Thursday, June 7, 2007

Summary of Nanotubes

Nanotechnology has become a common term in the news for the past few years. Anything microscopic in nature that is used to build something falls under the term. Relatively few new discoveries are made in the microscopic range. The one that has a lot of scientist exited is nanotubes. Some companies have reassigned their staff heavily to be at the forefront of the nanotube era. Others are calling it the next industrial revolution A history of the discovery and types of nanotubes can be found here.

What are nanotubes? The most common of which is a single wall carbon nanotube (SWNT, fullerene), at about 50,000 times thinner than a human hair. Next in line is the multi-wall (MWNT) nanotube followed by nanohorns, nanorings, nanoeggs, and others. Scientists are announcing breakthroughs almost everyday. Already, over 320 products currently on the market contain nanotubes.

Nanotube Forest Multi-wall nanotube (MWNT)

Nanoring Buckyballs (C60) and variants, and single-wall nanotube (SWNT).

How will this affect computer organization and design? Recently a company announced the release of CMOS built with nanotubes. These will change how memory is used by allowing computers to have instant on and off states due to no latency requirements, and reorganize the hierarchy of cache by eliminating all other types, even up to the level of hard drives. Another announced the use of MWNT's to produce an LCD that can run on batteries for extended periods.

Nanotube Transistor

Research shows that capacitors made from nanotubes have the capacity of over 7 1/2 times more storage than today's super capacitors. These capacitors also allow controlled release so are able to act as a battery. New batteries already using this technology have hit the market recently, allowing much more storage, unlimited charges, and recharge times at around 5 minutes for a 90% charge.

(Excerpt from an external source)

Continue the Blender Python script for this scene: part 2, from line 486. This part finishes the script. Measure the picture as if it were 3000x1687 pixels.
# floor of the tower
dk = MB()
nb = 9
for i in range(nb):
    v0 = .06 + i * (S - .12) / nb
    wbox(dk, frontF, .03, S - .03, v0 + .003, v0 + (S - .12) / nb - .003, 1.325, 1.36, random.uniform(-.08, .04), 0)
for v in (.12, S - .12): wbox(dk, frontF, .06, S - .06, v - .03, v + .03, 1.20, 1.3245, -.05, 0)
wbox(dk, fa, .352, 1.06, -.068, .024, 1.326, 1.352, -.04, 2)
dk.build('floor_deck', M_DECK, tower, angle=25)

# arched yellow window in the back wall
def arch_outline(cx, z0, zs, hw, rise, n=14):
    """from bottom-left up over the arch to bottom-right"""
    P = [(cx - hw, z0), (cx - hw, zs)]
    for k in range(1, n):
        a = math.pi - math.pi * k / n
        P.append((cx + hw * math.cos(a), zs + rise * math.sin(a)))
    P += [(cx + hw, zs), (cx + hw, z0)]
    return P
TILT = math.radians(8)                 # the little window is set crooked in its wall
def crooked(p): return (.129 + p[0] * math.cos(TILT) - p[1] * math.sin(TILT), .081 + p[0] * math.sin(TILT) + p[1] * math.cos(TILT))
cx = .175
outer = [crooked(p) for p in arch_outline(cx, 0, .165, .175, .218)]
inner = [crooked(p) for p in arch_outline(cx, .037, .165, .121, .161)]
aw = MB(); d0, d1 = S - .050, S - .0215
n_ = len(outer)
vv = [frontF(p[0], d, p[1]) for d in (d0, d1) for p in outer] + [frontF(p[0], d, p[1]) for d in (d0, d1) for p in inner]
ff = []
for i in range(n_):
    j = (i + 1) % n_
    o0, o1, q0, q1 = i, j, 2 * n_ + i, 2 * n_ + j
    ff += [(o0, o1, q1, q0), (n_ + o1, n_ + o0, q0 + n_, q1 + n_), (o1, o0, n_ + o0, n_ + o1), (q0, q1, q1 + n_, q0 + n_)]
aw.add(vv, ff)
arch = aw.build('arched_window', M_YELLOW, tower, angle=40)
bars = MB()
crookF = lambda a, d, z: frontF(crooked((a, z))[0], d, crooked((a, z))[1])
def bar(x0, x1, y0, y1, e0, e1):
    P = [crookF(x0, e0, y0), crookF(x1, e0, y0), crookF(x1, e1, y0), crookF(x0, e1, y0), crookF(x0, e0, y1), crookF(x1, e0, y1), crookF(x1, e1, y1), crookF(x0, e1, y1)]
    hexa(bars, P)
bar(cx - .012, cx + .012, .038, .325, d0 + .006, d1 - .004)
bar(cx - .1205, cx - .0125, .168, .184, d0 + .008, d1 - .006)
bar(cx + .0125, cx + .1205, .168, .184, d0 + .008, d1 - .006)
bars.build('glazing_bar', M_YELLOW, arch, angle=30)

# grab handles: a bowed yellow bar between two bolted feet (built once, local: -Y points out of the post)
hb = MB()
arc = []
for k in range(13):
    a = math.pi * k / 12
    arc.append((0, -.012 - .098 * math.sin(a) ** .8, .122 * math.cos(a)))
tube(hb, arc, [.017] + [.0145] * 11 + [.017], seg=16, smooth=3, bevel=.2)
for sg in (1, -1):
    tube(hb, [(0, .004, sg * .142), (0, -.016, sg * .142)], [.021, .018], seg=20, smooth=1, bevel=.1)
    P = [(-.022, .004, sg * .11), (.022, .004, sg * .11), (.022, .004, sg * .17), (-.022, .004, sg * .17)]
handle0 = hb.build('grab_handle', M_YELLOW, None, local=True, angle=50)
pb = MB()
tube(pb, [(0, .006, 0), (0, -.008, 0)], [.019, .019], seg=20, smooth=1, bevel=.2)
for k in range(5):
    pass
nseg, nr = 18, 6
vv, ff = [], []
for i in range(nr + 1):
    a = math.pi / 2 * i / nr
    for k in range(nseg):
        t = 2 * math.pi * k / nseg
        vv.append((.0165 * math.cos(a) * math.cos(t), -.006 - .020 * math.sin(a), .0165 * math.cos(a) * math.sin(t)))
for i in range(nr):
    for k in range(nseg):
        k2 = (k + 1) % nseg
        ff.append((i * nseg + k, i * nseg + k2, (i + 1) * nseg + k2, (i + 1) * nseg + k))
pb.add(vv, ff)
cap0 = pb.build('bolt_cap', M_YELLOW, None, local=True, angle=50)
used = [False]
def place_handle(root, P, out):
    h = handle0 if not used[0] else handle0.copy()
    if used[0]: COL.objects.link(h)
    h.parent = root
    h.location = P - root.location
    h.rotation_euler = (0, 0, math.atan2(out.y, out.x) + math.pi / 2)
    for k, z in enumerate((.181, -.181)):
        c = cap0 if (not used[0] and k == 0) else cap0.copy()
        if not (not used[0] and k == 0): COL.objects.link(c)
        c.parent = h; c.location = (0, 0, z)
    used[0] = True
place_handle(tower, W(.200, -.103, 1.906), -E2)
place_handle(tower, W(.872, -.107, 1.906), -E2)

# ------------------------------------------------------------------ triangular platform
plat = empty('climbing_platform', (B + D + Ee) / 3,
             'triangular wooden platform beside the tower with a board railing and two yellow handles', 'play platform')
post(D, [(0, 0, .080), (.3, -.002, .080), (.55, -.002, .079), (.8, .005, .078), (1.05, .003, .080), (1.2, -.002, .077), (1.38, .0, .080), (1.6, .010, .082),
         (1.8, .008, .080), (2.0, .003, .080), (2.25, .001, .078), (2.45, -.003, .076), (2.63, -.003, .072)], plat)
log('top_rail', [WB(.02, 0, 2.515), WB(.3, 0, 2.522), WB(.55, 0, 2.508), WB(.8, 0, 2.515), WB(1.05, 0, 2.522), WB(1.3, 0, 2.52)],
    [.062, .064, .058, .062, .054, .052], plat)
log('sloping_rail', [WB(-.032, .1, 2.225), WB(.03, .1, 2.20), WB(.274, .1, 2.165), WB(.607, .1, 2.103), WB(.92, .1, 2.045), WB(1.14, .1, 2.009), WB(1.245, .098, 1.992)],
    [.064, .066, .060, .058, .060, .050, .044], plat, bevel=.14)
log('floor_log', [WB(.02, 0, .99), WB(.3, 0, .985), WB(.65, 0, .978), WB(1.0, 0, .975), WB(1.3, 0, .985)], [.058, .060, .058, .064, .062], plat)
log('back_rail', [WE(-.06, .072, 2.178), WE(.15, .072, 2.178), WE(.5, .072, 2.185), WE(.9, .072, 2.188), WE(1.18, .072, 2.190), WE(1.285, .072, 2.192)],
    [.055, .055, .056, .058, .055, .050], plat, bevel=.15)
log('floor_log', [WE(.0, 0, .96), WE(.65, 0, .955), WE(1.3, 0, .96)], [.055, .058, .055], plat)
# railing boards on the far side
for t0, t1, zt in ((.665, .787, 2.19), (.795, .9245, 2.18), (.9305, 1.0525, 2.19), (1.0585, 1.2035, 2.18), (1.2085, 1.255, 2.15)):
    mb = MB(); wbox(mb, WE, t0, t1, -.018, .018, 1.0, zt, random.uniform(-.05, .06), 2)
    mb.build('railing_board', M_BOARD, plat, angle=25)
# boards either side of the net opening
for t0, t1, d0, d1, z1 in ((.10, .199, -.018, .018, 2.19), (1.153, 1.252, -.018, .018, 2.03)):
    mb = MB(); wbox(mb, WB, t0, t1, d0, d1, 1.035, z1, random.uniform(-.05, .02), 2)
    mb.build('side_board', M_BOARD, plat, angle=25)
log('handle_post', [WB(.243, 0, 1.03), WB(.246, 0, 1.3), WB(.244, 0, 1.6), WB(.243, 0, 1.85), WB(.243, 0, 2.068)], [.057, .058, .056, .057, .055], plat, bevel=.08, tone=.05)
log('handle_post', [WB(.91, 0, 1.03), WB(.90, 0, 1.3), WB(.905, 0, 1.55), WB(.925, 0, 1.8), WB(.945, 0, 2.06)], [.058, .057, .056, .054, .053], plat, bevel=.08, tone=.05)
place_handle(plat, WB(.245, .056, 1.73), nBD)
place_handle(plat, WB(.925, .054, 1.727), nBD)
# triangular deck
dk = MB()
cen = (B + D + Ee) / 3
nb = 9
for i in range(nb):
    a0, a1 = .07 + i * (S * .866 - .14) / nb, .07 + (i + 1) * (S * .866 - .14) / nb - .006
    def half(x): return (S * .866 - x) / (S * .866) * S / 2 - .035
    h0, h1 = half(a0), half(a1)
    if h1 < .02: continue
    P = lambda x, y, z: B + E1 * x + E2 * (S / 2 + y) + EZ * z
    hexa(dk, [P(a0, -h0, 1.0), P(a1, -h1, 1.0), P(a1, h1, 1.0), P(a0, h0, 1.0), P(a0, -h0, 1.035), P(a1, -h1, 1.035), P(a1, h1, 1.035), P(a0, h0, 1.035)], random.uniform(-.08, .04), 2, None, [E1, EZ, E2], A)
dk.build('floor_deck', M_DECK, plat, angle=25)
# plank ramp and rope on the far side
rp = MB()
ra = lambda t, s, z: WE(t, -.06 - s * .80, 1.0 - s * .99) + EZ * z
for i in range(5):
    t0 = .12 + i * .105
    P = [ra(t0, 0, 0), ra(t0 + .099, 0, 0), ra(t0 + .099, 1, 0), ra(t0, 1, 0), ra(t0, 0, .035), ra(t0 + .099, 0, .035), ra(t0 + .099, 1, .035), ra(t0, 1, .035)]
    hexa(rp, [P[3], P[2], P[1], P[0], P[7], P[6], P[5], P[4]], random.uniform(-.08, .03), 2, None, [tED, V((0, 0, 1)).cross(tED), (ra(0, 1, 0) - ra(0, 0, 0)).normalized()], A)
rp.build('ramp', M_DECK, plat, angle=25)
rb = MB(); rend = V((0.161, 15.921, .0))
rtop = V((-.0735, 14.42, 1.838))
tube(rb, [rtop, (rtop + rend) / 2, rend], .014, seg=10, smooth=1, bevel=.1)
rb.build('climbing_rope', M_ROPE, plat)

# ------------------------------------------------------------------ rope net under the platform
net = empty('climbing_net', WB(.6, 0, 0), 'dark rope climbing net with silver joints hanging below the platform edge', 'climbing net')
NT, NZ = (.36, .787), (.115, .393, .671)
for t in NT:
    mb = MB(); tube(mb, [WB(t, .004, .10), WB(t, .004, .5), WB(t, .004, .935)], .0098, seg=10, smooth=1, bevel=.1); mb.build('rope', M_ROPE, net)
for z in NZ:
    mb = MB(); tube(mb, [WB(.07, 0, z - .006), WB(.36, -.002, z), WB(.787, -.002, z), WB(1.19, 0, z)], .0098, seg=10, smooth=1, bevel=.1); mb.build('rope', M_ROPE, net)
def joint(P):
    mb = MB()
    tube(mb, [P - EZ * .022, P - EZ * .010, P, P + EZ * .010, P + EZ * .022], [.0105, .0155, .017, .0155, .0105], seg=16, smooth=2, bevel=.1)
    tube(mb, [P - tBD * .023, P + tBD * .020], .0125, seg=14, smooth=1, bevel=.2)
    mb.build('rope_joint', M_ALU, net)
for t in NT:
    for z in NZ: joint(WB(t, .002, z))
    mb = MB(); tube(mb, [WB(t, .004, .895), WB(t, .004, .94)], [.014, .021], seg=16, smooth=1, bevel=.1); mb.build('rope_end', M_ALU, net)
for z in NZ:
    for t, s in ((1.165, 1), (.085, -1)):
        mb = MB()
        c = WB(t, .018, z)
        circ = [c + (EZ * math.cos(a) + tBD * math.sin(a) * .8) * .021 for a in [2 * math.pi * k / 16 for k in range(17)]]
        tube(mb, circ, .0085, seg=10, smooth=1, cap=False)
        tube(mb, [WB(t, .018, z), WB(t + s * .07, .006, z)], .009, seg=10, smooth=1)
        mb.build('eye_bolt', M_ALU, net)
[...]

Intel and others are devoting large amounts of research into ways to use nanotubes to develop future chips. Nanotubes change their electrical properties by changing their shape. They can be a super-conductor, semi-conductor, or a non-conductor depending on the twist. Researchers envision chips that reprogram themselves in order to generate the best use of the processor. If a program uses 90% floating point operations and 10% memory access then multiple processors would reorganize themselves to do floating point operations.

Scientist are working to a point where you pull out a wallet size computer. Unfold it, bend it so that it looks like a laptop, and place your hands down. That part would become the keyboard and the part bent up would become the screen. Need speakers, TV tuner, satellite receiver… It’s all just a program away. When the system can re-manufacture itself, what is the limit?